Michael Sangid from Purdue University discusses how a new multimillion research center will accelerate the development of hypersonic air vehicles in the USA.
During Spring 2023, the Purdue Applied Research Institute will open the Hypersonics and Applied Research Facility (HARF). This facility is a US$41 million investment by Purdue’s Board of Trustees to accelerate hypersonic innovation and is being built at the West Lafayette campus in Indiana, USA.
Located within the HARF will be the Hypersonics Advanced Manufacturing Technology Center (HAMTC). As executive director of HAMTC, I am responsible for the pioneering R&D programs being undertaken there. Our aim is to enable the next breakthrough in hypersonics using high temperature materials, additive manufacturing, and joining technologies.
Research work is happening right now in laboratories at Purdue and by the industrial partners under HAMTC, but our move into the HARF will be a major milestone for the University and the field of hypersonics.
Research within HARF enables us to carry out classified work in secure laboratories on campus. This will enable several of our industrial partners to work with us at a single location, creating an invaluable cluster of expertise in materials, manufacturing, and testing research for hypersonics.
The co-location is key in other ways. The supply chain for hypersonic parts development –making a prototype part from advanced high temperature materials and testing it – can involve covering thousands of miles across the USA and take months, sometimes years.

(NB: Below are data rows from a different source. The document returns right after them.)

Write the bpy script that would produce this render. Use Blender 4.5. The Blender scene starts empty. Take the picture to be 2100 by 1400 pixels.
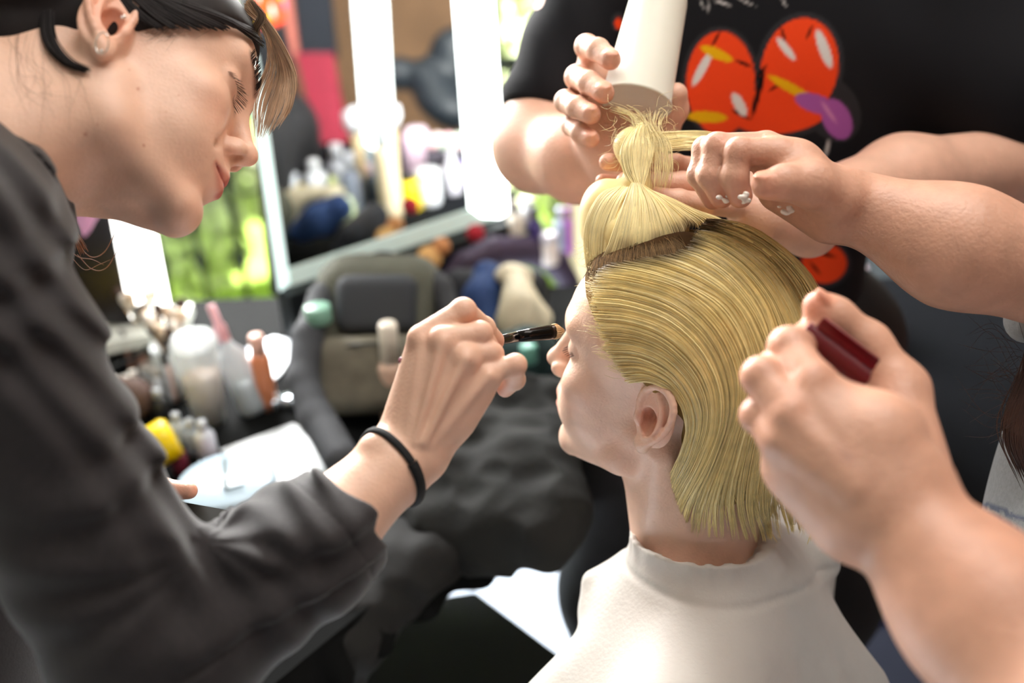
import bpy, math, random
import numpy as np
from mathutils import Vector, Matrix

random.seed(7); rng = np.random.default_rng(7)
SC = bpy.context.scene
COL = SC.collection
FPX = 2042.0                      # 35 mm lens on a 36 mm wide sensor, 2100 px wide

# ---------------------------------------------------------------- camera, light, exposure
CAM_POS = np.array([0.0, 0.0, 1.58])
_bz, _rz = 0.454, -0.053
_b = np.array([0.0, -math.sqrt(1 - _bz * _bz), _bz])
_c = _rz * _bz / math.sqrt(1 - _bz * _bz)
_r = np.array([math.sqrt(1 - _c * _c - _rz * _rz), _c, _rz])
_u = np.cross(_b, _r)
CR = np.column_stack([_r, _u, _b])          # camera axes as columns
cam_d = bpy.data.cameras.new('camera'); cam = bpy.data.objects.new('camera', cam_d); COL.objects.link(cam)
M4 = Matrix([[*CR[0], CAM_POS[0]], [*CR[1], CAM_POS[1]], [*CR[2], CAM_POS[2]], [0, 0, 0, 1]])
cam.matrix_world = M4
cam_d.sensor_width = 36; cam_d.lens = 35; cam_d.clip_start = 0.05; cam_d.clip_end = 60
cam_d.dof.use_dof = True; cam_d.dof.focus_distance = 0.835; cam_d.dof.aperture_fstop = 2.2
SC.camera = cam

W = bpy.data.worlds.new('World'); SC.world = W; W.use_nodes = True
W.node_tree.nodes['Background'].inputs[0].default_value = (0.83, 0.92, 1.0, 1)
W.node_tree.nodes['Background'].inputs[1].default_value = 0.13

def light(name, kind, loc, target, energy, color, size=None, size_y=None, angle=None):
    l = bpy.data.lights.new(name, kind); l.energy = energy; l.color = color
    if size: l.size = size
    if size_y: l.shape = 'RECTANGLE'; l.size_y = size_y
    if angle: l.angle = angle
    o = bpy.data.objects.new(name, l); COL.objects.link(o); o.location = loc
    o.rotation_euler = (Vector(target) - Vector(loc)).to_track_quat('-Z', 'Y').to_euler()
    return o
light('sun', 'SUN', (-8, 2.4, 7), (0, 4.0, 0), 34.0, (1, 0.95, 0.86), angle=0.01)
light('window_daylight', 'AREA', (-0.35, 2.60, 1.80), (0.15, 0.8, 1.15), 330, (1.0, 0.99, 0.975), 2.0, 1.2)
light('overhead_fill', 'AREA', (0.38, 0.85, 2.60), (0.20, 0.85, 1.2), 22, (1.0, 0.97, 0.93), 1.0, 1.0)  # added overhead fill that brightens hair, hands and cape; no such lamp seen
light('left_fill', 'AREA', (-2.55, 1.0, 1.75), (0.2, 1.2, 1.0), 7, (0.90, 0.95, 1.0), 1.6, 1.4)  # weak fill added from the left; no side window is in view

SC.view_settings.view_transform = 'Standard'; SC.view_settings.look = 'None'
SC.view_settings.exposure = 0.03; SC.view_settings.gamma = 1.0; SC.view_settings.use_curve_mapping = False

# ---------------------------------------------------------------- projections
def C(px, py, d):                  # a pixel at a depth, in camera axes (x right, y up, z back)
    return np.array([(px - 1050) / FPX * d, -(py - 700) / FPX * d, -d])
def c2w(v): return np.asarray(v) @ CR.T + CAM_POS
def w2c(v): return (np.asarray(v) - CAM_POS) @ CR
def P(px, py, d): return c2w(C(px, py, d))
def ray(px, py): return CR @ np.array([(px - 1050) / FPX, -(py - 700) / FPX, -1.0])
def G(px, py, z):                  # where the ray of a pixel meets a horizontal plane
    r = ray(px, py); return CAM_POS + r * ((z - CAM_POS[2]) / r[2])
def PL(px, py, p0, n):             # ... any plane
    r = ray(px, py); return CAM_POS + r * (np.dot(np.asarray(p0) - CAM_POS, n) / np.dot(r, n))
UPC = CR.T @ np.array([0, 0, 1.0])

def lin(c):
    if isinstance(c, str):
        c = [int(c[i:i + 2], 16) / 255 for i in (0, 2, 4)]
    return [x / 12.92 if x <= .04045 else ((x + .055) / 1.055) ** 2.4 for x in c]

# ---------------------------------------------------------------- materials
def mat(name, col, rough=.5, metal=0, spec=.5, bump=0, bscale=200, var=0, vscale=30, sss=0, emis=0, trans=0, alpha=1, vcol=False, sheen=0, coat=0, col2=None, ior=1.45, aniso=None):
    m = bpy.data.materials.new(name); m.use_nodes = True; nt = m.node_tree; b = nt.nodes['Principled BSDF']
    c = lin(col); b.inputs['Base Color'].default_value = (*c, 1)
    b.inputs['Roughness'].default_value = rough; b.inputs['Metallic'].default_value = metal
    b.inputs['Specular IOR Level'].default_value = spec; b.inputs['IOR'].default_value = ior
    if sss:
        b.inputs['Subsurface Weight'].default_value = sss
        b.inputs['Subsurface Radius'].default_value = (1, .35, .2); b.inputs['Subsurface Scale'].default_value = .006
    if trans: b.inputs['Transmission Weight'].default_value = trans
    if alpha < 1: b.inputs['Alpha'].default_value = alpha
    if sheen: b.inputs['Sheen Weight'].default_value = sheen; b.inputs['Sheen Roughness'].default_value = .4
    if coat: b.inputs['Coat Weight'].default_value = coat; b.inputs['Coat Roughness'].default_value = .15
    if emis:
        b.inputs['Emission Color'].default_value = (*c, 1); b.inputs['Emission Strength'].default_value = emis
    tc = nt.nodes.new('ShaderNodeTexCoord'); src = None
    n = nt.nodes.new('ShaderNodeTexNoise'); n.inputs['Scale'].default_value = vscale; n.inputs['Detail'].default_value = 4
    nt.links.new(tc.outputs['Object'], n.inputs['Vector'])
    r = nt.nodes.new('ShaderNodeMix'); r.data_type = 'RGBA'
    a2 = lin(col2) if col2 else [x * (1 - var) for x in c]
    r.inputs[6].default_value = (*a2, 1); r.inputs[7].default_value = (*(c if col2 else [min(1, x * (1 + var * .6)) for x in c]), 1)
    mr = nt.nodes.new('ShaderNodeMapRange'); mr.inputs[1].default_value = .35; mr.inputs[2].default_value = .65
    nt.links.new(n.outputs['Fac'], mr.inputs[0]); nt.links.new(mr.outputs[0], r.inputs[0]); src = r.outputs[2]
    if vcol:
        v = nt.nodes.new('ShaderNodeVertexColor'); v.layer_name = 'tint'
        mm = nt.nodes.new('ShaderNodeMix'); mm.data_type = 'RGBA'; mm.blend_type = 'MULTIPLY'; mm.inputs[0].default_value = 1
        nt.links.new(src, mm.inputs[6]); nt.links.new(v.outputs['Color'], mm.inputs[7]); src = mm.outputs[2]
    if var or col2 or vcol: nt.links.new(src, b.inputs['Base Color'])
    if bump:
        n2 = nt.nodes.new('ShaderNodeTexNoise'); n2.inputs['Scale'].default_value = bscale; n2.inputs['Detail'].default_value = 5
        nt.links.new(tc.outputs['Object'], n2.inputs['Vector'])
        bp = nt.nodes.new('ShaderNodeBump'); bp.inputs['Strength'].default_value = bump; bp.inputs['Distance'].default_value = .002
        nt.links.new(n2.outputs['Fac'], bp.inputs['Height']); nt.links.new(bp.outputs['Normal'], b.inputs['Normal'])
    return m
_mc = {}
def cm(col, rough=.5, **k):        # cached plain material
    key = (col, rough, tuple(sorted(k.items())))
    if key not in _mc: _mc[key] = mat('surface_' + str(col), col, rough, **{**dict(var=.08, vscale=40), **k})
    return _mc[key]

# ---------------------------------------------------------------- objects
def tag(o, label=None, cat=None, group=None, kind=None):
    if label: o['label'] = label
    if cat: o['category'] = cat
    if group: o['group'] = group
    if kind: o['kind'] = kind
    return o
def empty(name, loc, label, cat, group=None):
    o = bpy.data.objects.new(name, None); COL.objects.link(o); o.location = loc; o.empty_display_size = .05
    return tag(o, label, cat, group)
def mobj(name, v, f, m, parent=None, smooth=True, tint=None, uvs=None):
    """v are world coordinates; a child's mesh is stored relative to its parent"""
    v = np.asarray(v, float)
    if parent is not None:
        root = np.zeros(3); q = parent
        while q is not None: root += np.array(q.location); q = q.parent
        org = root; loc = np.zeros(3)
    else:
        org = np.array([(v[:, 0].min() + v[:, 0].max()) / 2, (v[:, 1].min() + v[:, 1].max()) / 2, v[:, 2].min()]); loc = org
    me = bpy.data.meshes.new(name); vv = v - org
    if isinstance(f, np.ndarray):
        n = f.shape[1]
        me.vertices.add(len(vv)); me.vertices.foreach_set('co', vv.ravel().astype(np.float32))
        me.loops.add(f.size); me.loops.foreach_set('vertex_index', f.ravel().astype(np.int32))
        me.polygons.add(len(f)); me.polygons.foreach_set('loop_start', np.arange(0, f.size, n, dtype=np.int32))
        me.polygons.foreach_set('loop_total', np.full(len(f), n, dtype=np.int32))
        me.update(calc_edges=True); me.validate()
    else:
        me.from_pydata([tuple(x) for x in vv], [], [tuple(x) for x in f])
    if smooth: me.polygons.foreach_set('use_smooth', np.ones(len(me.polygons), dtype=bool))
    if tint is not None:
        a = me.color_attributes.new('tint', 'FLOAT_COLOR', 'POINT')
        a.data.foreach_set('color', np.c_[tint, np.ones(len(tint))].ravel().astype(np.float32))
    me.materials.append(m)
    o = bpy.data.objects.new(name, me); COL.objects.link(o)
    if parent is not None: o.parent = parent; o.location = loc if parent is None else (0, 0, 0)
    else: o.location = loc
    me.update(); return o

# mesh pieces as (v, f) with python lists
def join(*ps):
    V = []; F = []; o = 0
    for v, f in ps:
        V.extend([tuple(x) for x in v]); F.extend([tuple(i + o for i in q) for q in f]); o += len(v)
    return np.array(V), F
def rotz(a): return np.array([[math.cos(a), -math.sin(a), 0], [math.sin(a), math.cos(a), 0], [0, 0, 1]])
def frame_from(z, x=None):
    z = np.asarray(z, float); z = z / np.linalg.norm(z)
    x = np.array([1, 0, 0.]) if x is None else np.asarray(x, float)
    if abs(np.dot(x, z)) > .95: x = np.array([0, 1, 0.])
    x = x - z * np.dot(x, z); x /= np.linalg.norm(x)
    return np.column_stack([x, np.cross(z, x), z])
def box(c, s, R=np.eye(3), bev=.0):
    """bevelled box centred at c"""
    s = np.array(s) / 2; b = min(bev, s.min() * .9)
    if b <= 0:
        v = np.array([[x, y, z] for z in (-1, 1) for y in (-1, 1) for x in (-1, 1)]) * s
        f = [(0, 2, 3, 1), (4, 5, 7, 6), (0, 1, 5, 4), (2, 6, 7, 3), (0, 4, 6, 2), (1, 3, 7, 5)]
        return v @ R.T + c, f
    v = []; idx = {}
    for z in (-1, 1):
        for y in (-1, 1):
            for x in (-1, 1):
                for a in range(3):
                    p = np.array([x, y, z]) * s; q = np.array([x, y, z]) * (s - b); q[a] = p[a]
                    idx[(x, y, z, a)] = len(v); v.append(q)
    f = []
    for a in range(3):
        for sg in (-1, 1):
            o = [i for i in range(3) if i != a]; k = []
            for (i, j) in ((-1, -1), (1, -1), (1, 1), (-1, 1)):
                t = [0, 0, 0]; t[a] = sg; t[o[0]] = i; t[o[1]] = j; k.append(idx[(*t, a)])
            f.append(k if (sg == 1) == (a != 1) else k[::-1])
    for a in range(3):                       # edge chamfers
        o = [i for i in range(3) if i != a]
        for i in (-1, 1):
            for j in (-1, 1):
                def K(sa, w):
                    t = [0, 0, 0]; t[a] = sa; t[o[0]] = i; t[o[1]] = j; return idx[(*t, w)]
                f.append([K(-1, o[0]), K(1, o[0]), K(1, o[1]), K(-1, o[1])])
    for z in (-1, 1):
        for y in (-1, 1):
            for x in (-1, 1): f.append([idx[(x, y, z, 0)], idx[(x, y, z, 1)], idx[(x, y, z, 2)]])
    return np.array(v) @ R.T + c, f
def lathe(prof, c=(0, 0, 0), R=np.eye(3), n=28, sx=1, sy=1):
    """prof: (radius, height) list; closed at zero radius"""
    v = []; f = []
    for r, h in prof:
        for i in range(n):
            a = 2 * math.pi * i / n; v.append([r * math.cos(a) * sx, r * math.sin(a) * sy, h])
    for j in range(len(prof) - 1):
        for i in range(n):
            k = (i + 1) % n; f.append((j * n + i, j * n + k, (j + 1) * n + k, (j + 1) * n + i))
    if prof[0][0] > 0: f.append(tuple(range(n))[::-1])
    if prof[-1][0] > 0: f.append(tuple(range((len(prof) - 1) * n, len(prof) * n)))
    return np.array(v) @ np.asarray(R).T + np.asarray(c), f
def catmull(pts, n):
    pts = np.asarray(pts, float); K = len(pts); a = np.vstack([2 * pts[0] - pts[1], pts, 2 * pts[-1] - pts[-2]])
    t = np.linspace(0, K - 1, n); i = np.minimum(t.astype(int), K - 2); u = (t - i)[:, None]
    p0, p1, p2, p3 = a[i], a[i + 1], a[i + 2], a[i + 3]
    return .5 * (2 * p1 + (p2 - p0) * u + (2 * p0 - 5 * p1 + 4 * p2 - p3) * u ** 2 + (3 * p1 - p0 - 3 * p2 + p3) * u ** 3)
def tubes(lines, rad, sides=4, flat=1.0, taper=(1, .25), nrm=None):
    """lines (N,n,3) -> tubes as one (v, f array); rad scalar or (N,)"""
    L = np.asarray(lines, float); N, n, _ = L.shape; rad = np.broadcast_to(rad, (N,))
    T = np.gradient(L, axis=1); T /= np.linalg.norm(T, axis=2, keepdims=True) + 1e-9
    ref = np.array([0.2, -.3, 1.0]) if nrm is None else nrm
    A = np.cross(T, ref); A /= np.linalg.norm(A, axis=2, keepdims=True) + 1e-9; B = np.cross(T, A)
    t = np.linspace(0, 1, n); prof = taper[0] * np.minimum(1, .35 + t * 8) * np.clip((1 - t) * 4, 0, 1) ** .6 * (1 - taper[1]) + taper[1] * (1 - t * .3)
    R = rad[:, None] * prof[None]
    ang = np.arange(sides) * 2 * math.pi / sides
    V = L[:, :, None, :] + R[:, :, None, None] * (np.cos(ang)[None, None, :, None] * A[:, :, None, :] + flat * np.sin(ang)[None, None, :, None] * B[:, :, None, :])
    base = (np.arange(N) * n * sides)[:, None, None]; j = np.arange(n - 1)[None, :, None] * sides; s = np.arange(sides)[None, None, :]
    s2 = (s + 1) % sides
    F = np.stack([base + j + s, base + j + s2, base + j + sides + s2, base + j + sides + s], -1).reshape(-1, 4)
    return V.reshape(-1, 3), F
def tube1(pts, r, n=24, sides=10, closed_taper=False):
    V, F = tubes(catmull(pts, n)[None], r, sides, taper=(1, 1) if not closed_taper else (1, .3))
    V = V.reshape(n, sides, 3)
    F = [tuple(q) for q in F]; F.append(tuple(range(sides))[::-1]); F.append(tuple(range((n - 1) * sides, n * sides)))
    return V.reshape(-1, 3), F

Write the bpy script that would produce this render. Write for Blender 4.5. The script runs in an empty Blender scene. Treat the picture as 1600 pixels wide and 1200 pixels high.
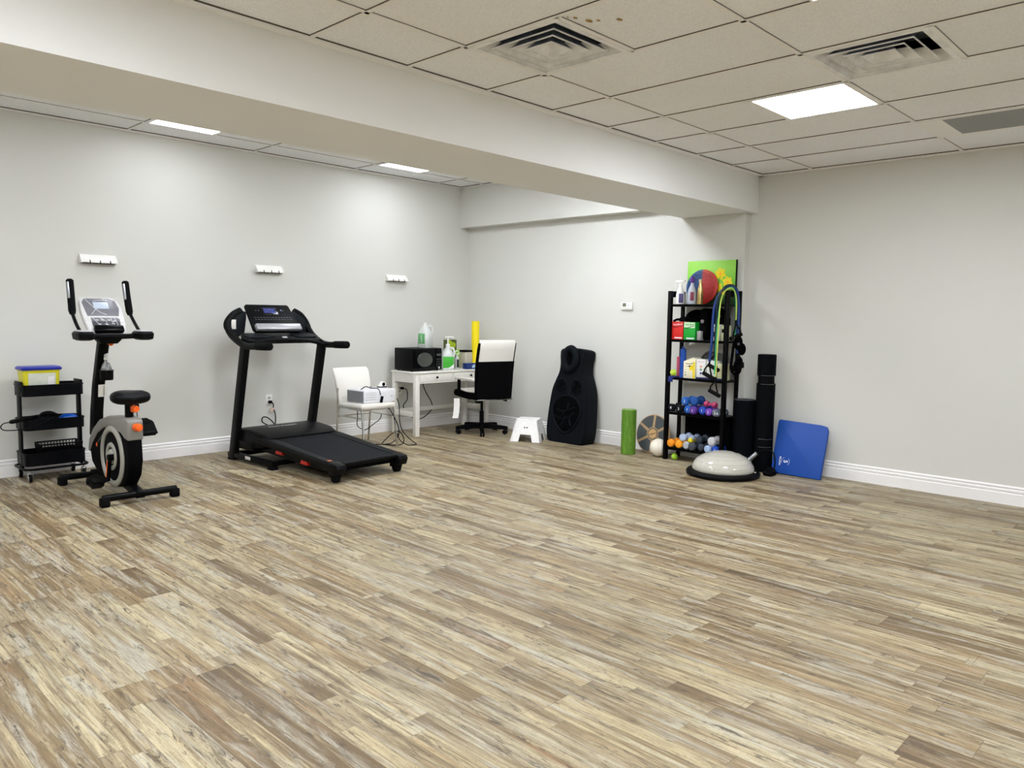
import bpy, bmesh, math, random
from mathutils import Vector, Matrix
random.seed(7)
S = bpy.context.scene
COL = S.collection
PI = math.pi
# ------------------------------------------------------------------ camera, world, exposure
YAW, PITCH, ROLL, FPX, CAMH = 0.767, -0.09, 0.0155, 1202.55, 1.434
cd = bpy.data.cameras.new('camera'); cam = bpy.data.objects.new('camera', cd); COL.objects.link(cam)
f_ = Vector((math.cos(PITCH)*math.cos(YAW), math.cos(PITCH)*math.sin(YAW), math.sin(PITCH)))
r0 = Vector((math.sin(YAW), -math.cos(YAW), 0)); u0 = r0.cross(f_)
r_ = math.cos(ROLL)*r0 + math.sin(ROLL)*u0; u_ = -math.sin(ROLL)*r0 + math.cos(ROLL)*u0
cam.matrix_world = Matrix(((r_.x, u_.x, -f_.x, 0), (r_.y, u_.y, -f_.y, 0), (r_.z, u_.z, -f_.z, CAMH), (0, 0, 0, 1)))
cd.sensor_fit = 'HORIZONTAL'; cd.sensor_width = 36; cd.lens = 36*FPX/1600
cd.clip_start = 0.02; cd.clip_end = 60
S.camera = cam
w = bpy.data.worlds.new('world'); S.world = w; w.use_nodes = True
w.node_tree.nodes['Background'].inputs[0].default_value = (0.9, 0.95, 1, 1)
w.node_tree.nodes['Background'].inputs[1].default_value = 0.15
S.view_settings.view_transform = 'Standard'; S.view_settings.look = 'None'
S.view_settings.gamma = 1; S.view_settings.use_curve_mapping = False
S.view_settings.exposure = 0.11
# light panel emission, some for unseen panels added to brighten the room
PANEL = dict(near_desk=46.0, top_edge=18.0, far_right=12.0, far_left=9.0, far_out=9.5, far_fill_row=39.0, far_fill_right=50.0,
             fill_left_mid=44.0, behind=60.0, fill_back_left=62.0, fill_back_right=26.0, fill_left_out=54.0, fill_left_back=70.0)
PANEL_COL = (0.945, 0.975, 1.06, 1)
# ------------------------------------------------------------------ room dimensions (m)
XB, XC, YA, YRET = 6.931, 7.03, 7.506, 3.60
YF, YBK, ZB, ZC, ZA = 3.533, 4.310, 2.4405, 2.791, 3.044
XS, ZS = 6.785, 2.538
X0, Y0 = -3.2, -3.6
# ------------------------------------------------------------------ materials
def srgb(*c):
    if len(c) == 1: c = (c[0],)*3
    return tuple(((v/255)/12.92 if v/255 <= .04045 else ((v/255+.055)/1.055)**2.4) for v in c) + (1,)
class N:
    def __init__(s, name):
        s.m = bpy.data.materials.new(name); s.m.use_nodes = True
        s.t = s.m.node_tree; s.b = s.t.nodes['Principled BSDF']
    def n(s, typ, **kw):
        nd = s.t.nodes.new(typ)
        for k, v in kw.items():
            setattr(nd, k, v)
        return nd
    def inp(s, nd, i, v):
        if isinstance(v, bpy.types.NodeSocket): s.t.links.new(v, nd.inputs[i])
        else: nd.inputs[i].default_value = v
    def math(s, op, a, b=0.0, c=None):
        nd = s.n('ShaderNodeMath', operation=op); s.inp(nd, 0, a); s.inp(nd, 1, b)
        if c is not None: s.inp(nd, 2, c)
        return nd.outputs[0]
    def comb(s, x, y, z=0.0):
        nd = s.n('ShaderNodeCombineXYZ'); s.inp(nd, 0, x); s.inp(nd, 1, y); s.inp(nd, 2, z); return nd.outputs[0]
    def wn(s, vec):
        nd = s.n('ShaderNodeTexWhiteNoise', noise_dimensions='3D'); s.inp(nd, 0, vec); return nd
    def noise(s, vec, scale=5, detail=4, rough=.6, dist=0.0):
        nd = s.n('ShaderNodeTexNoise'); s.inp(nd, 'Vector', vec); nd.inputs['Scale'].default_value = scale
        nd.inputs['Detail'].default_value = detail; nd.inputs['Roughness'].default_value = rough; nd.inputs['Distortion'].default_value = dist
        return nd.outputs[0]
    def ramp(s, fac, stops, interp='LINEAR'):
        nd = s.n('ShaderNodeValToRGB'); s.inp(nd, 0, fac); cr = nd.color_ramp; cr.interpolation = interp
        while len(cr.elements) < len(stops): cr.elements.new(0.5)
        for e, (p, c) in zip(cr.elements, stops):
            e.position = p; e.color = c if len(c) == 4 else tuple(c)+(1,)
        return nd.outputs[0]
    def mix(s, fac, a, b, blend='MIX'):
        nd = s.n('ShaderNodeMix', data_type='RGBA', blend_type=blend); s.inp(nd, 0, fac); s.inp(nd, 6, a); s.inp(nd, 7, b)
        return nd.outputs[2]
    def bump(s, h, strength=.2, dist=.002):
        nd = s.n('ShaderNodeBump'); nd.inputs['Strength'].default_value = strength; nd.inputs['Distance'].default_value = dist
        s.inp(nd, 'Height', h); s.t.links.new(nd.outputs[0], s.b.inputs['Normal'])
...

At the Centre we will have access to the very latest 3-D printing technologies through our collaboration with GE Additive. These large-scale additive manufacturing (AM) machines will be able to print high temperature materials.
Alongside this we will have access to the only Mach 8 quiet wind tunnel in the world and the Hypersonic Pulse (HYPULSE) shock tunnel. The tunnels recreate different scenarios, such as spacecraft re-entry or missile flight through the atmosphere, as well as replicating engine conditions for extremely high-speed propulsion.
Having all these manufacturing and testing facilities in a single place, alongside the industrial partners at HAMTC means we can dramatically reduce the development and testing time for hypersonic prototype parts. It’s going to be an amazing advantage to be able to prototype and mature the technology readiness level of hypersonic components so quickly.
The fundamental enabling technology here is AM, which can now make the complex shapes needed for hypersonic vehicles reliably. We are developing feedstock for AM that has higher temperature capabilities and we will be looking at how to join components together.
We are aiming to transition the first prototypes to industry in two and a half years. Industry may then use them to move forward into initial production phases. Furthermore, with the advances in high temperature materials we will be making, there will be many other applications in energy, transportation and elsewhere.
There has been more funding going into hypersonics research recently to meet US DoD needs, but this isn’t a set of small projects scattered around. HAMTC will take an integrated approach to developing a product, from design, building, and joining to test, with all the people involved in one place.
At Purdue we have the world-leading experience in hypersonics and now the facility to make hypersonics happen, faster than it ever has before.